The US could “conceivably” remain party to the Paris climate agreement, President Donald Trump has said.
“Frankly, it’s an agreement that I have no problem with, but I had a problem with the agreement that they signed because as usual, they made a bad deal,” Trump said at a joint press conference in the White House after meeting Norwegian Prime Minister Erna Solberg on Wednesday.
He was referring to the previous Barack Obama administration, which in 2015 together with most of the world’s nations signed the global climate treaty in Paris. Although legally the US cannot leave the treaty until 2020, Trump had said in June last year that the US could stay in if the treaty was renegotiated. “We could conceivably go back in,” he said.
French President Emmanuel Macron in December last year had said he was hopeful the US would return to the accord.
Commenting on the treaty, Trump said the accord would have taken away the US’ “competitive edge”.
“It took a lot of our asset values. We are a country rich in gas and coal and oil, and lots of other things, and there was a tremendous penalty for using it.” Experts say there is nothing in the Paris deal which bans specific types of fuels, nor are there any penalties.
Also, the treaty takes a bottom-up approach, with each country making its own commitments towards reducing the release of greenhouse gas.

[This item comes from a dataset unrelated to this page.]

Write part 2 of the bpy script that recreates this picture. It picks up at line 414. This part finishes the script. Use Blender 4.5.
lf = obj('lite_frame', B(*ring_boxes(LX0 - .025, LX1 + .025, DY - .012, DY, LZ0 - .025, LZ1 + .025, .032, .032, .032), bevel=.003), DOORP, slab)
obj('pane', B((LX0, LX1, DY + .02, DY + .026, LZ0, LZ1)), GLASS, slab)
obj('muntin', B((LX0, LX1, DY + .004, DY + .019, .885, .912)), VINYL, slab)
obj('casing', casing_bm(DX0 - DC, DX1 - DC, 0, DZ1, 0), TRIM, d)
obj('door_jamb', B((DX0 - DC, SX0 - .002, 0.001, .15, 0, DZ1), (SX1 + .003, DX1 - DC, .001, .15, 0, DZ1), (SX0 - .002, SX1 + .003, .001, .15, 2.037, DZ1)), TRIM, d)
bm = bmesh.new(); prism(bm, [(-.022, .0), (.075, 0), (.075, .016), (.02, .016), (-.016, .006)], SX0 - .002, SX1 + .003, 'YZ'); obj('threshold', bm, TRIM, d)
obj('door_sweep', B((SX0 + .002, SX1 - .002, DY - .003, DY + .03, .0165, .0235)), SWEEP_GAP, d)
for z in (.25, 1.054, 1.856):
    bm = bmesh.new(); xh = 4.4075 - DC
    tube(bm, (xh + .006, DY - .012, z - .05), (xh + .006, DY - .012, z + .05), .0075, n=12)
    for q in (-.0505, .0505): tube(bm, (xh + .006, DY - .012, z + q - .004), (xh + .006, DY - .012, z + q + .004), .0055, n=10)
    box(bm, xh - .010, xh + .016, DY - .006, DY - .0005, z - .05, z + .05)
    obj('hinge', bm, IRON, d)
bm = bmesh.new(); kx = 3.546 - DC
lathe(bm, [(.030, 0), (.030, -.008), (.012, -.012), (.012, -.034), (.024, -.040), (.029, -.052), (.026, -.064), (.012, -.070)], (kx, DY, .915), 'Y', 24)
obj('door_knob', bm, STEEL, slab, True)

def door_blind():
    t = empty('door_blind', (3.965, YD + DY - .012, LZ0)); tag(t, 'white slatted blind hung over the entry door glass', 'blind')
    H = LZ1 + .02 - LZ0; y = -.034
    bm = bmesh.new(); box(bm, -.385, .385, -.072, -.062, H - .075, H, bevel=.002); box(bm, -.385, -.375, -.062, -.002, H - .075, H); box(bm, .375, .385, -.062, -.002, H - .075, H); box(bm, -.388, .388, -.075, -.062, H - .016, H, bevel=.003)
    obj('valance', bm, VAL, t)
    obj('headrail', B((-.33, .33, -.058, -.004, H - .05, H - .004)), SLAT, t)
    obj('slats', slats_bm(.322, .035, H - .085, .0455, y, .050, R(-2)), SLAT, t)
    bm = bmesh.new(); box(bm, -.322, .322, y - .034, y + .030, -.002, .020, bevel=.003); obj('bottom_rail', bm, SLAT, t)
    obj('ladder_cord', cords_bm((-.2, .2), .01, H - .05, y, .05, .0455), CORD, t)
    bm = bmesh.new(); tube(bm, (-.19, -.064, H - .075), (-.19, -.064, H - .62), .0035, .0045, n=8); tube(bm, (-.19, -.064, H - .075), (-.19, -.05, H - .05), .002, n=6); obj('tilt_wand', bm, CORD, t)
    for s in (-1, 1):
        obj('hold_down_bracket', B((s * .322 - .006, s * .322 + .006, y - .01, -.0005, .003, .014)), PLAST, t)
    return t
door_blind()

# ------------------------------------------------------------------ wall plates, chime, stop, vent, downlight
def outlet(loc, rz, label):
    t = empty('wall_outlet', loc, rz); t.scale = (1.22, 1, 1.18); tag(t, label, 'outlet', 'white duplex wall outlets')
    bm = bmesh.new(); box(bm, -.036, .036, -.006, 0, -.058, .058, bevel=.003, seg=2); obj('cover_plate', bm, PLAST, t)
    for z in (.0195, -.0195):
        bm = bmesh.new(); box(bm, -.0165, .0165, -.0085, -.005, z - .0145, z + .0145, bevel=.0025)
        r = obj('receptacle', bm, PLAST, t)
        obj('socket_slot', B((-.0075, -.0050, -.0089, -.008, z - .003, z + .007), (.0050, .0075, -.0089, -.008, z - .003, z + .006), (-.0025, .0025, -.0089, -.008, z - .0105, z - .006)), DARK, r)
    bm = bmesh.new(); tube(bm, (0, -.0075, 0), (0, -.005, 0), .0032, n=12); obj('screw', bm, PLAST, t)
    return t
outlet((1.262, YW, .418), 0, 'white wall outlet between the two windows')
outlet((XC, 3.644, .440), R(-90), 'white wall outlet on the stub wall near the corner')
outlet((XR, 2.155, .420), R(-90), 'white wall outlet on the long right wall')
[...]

Trump also said he wished the US could use hydropower.
“One of the great assets of Norway is a thing called water,” he said. “They have tremendous hydropower…tremendous. In fact, most of your energy or your electricity is produced by hydro. I wish we would do some of that.”
But energy experts say hydropower plants generated about 6.5 percent of the electricity the country consumed in 2016.
Reports also said that the Trump administration’s plan to achieve what it termed “American energy dominance” has foundered amid obstacles of law, economy, technology and political miscalculation.
A new report by the Energy Information Administration, a research unit of the Energy Department, projected that utilities were preparing this year to shut down a near-record number of old coal-fired power plants.
On Monday, the Federal Energy Regulatory Commission swept aside as ill-advised and unlawful a proposal by Energy Secretary Rick Perry to subsidise old coal and nuclear power plants to keep them operating, reports the Los Angeles Times.